Jaya sets date with Narendra Modi

Jaya along with her 37 MPs, had boycotted Modi’s swearing-in, protesting the decision to invite Sri Lankan President Mahinda Rajapaksa.

Written by Gopu Mohan | Chennai | Updated: May 31, 2014 9:43 am
Tamil Nadu Chief Minister J Jayalalithaa will take up the issue on June 3. (Source: PTI) Tamil Nadu Chief Minister J Jayalalithaa will take up the issue on June 3. (Source: PTI)

Tamil Nadu Chief Minister J Jayalalithaa will call on Prime Minister Narendra Modi on June 3. She, along with her 37 MPs, had boycotted Modi’s swearing-in, protesting the decision to invite Sri Lankan President Mahinda Rajapaksa. AIADMK is the third largest party in the new Lok Sabha.

But now that she has registered her protest, the Chief Minister has moved on to business, deciding to call on Modi at his South Block office on Tuesday. A statement from the government Friday said Jayalalithaa would submit a memorandum that contains some of the “very crucial issues… pending with the Government of India”.

It “will also highlight some issues which require the urgent attention of the Government of India to safeguard the legitimate interests of the state and to propel the state on a faster growth path,” said the statement.

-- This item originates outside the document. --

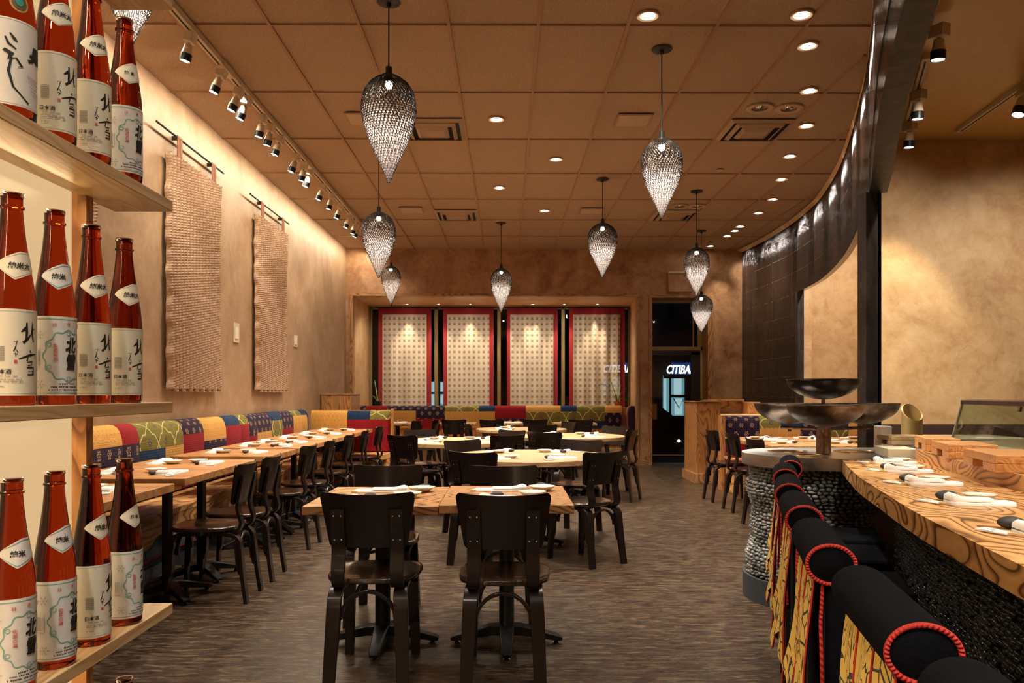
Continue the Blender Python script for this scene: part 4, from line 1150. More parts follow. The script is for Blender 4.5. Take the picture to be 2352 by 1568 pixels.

Jayalalithaa has been raising several issues with the Centre, including river water disputes with neighbours, issues concerning Sri Lankan Tamils and fishermen from the state, allocation of PDS and kerosene, relief package among others. Having been a chief minister himself, Modi will be open to many of these demands, which will also offer a platform for the two parties to work together. However, some issues like the Cauvery river water dispute with Karnataka, a state where BJP has a political stake unlike Tamil Nadu, may not be easy to defuse.

As chief ministers who were bitter political rivals of the Congress-led UPA government at the Centre, Modi and Jayalalithaa have long shared good rapport that seemingly went beyond political understanding to personal relationship. They attended each other’s swearing-in, referred to one another as “good friend”, and had political compatibility — at least according to observers and a section in the national party. But, ahead of the general election where both saw an opportunity for themselves to play a much bigger role in Delhi, AIADMK refused to align with any including BJP, while the latter formed a coalition that included some of her rivals.

Modi’s charge that the Dravidian leaders, including herself, gave importance to vindictive politics rather than people’s welfare, prompted Jayalalithaa to return fire during the election campaigns. But even at the height of the election campaign, both stayed clear of the most sensitive charge against each other — Gujarat riots for Modi and disproportionate assets case against Jayalalithaa — indicating an intent to play safe unlike the all out attack on all other rivals.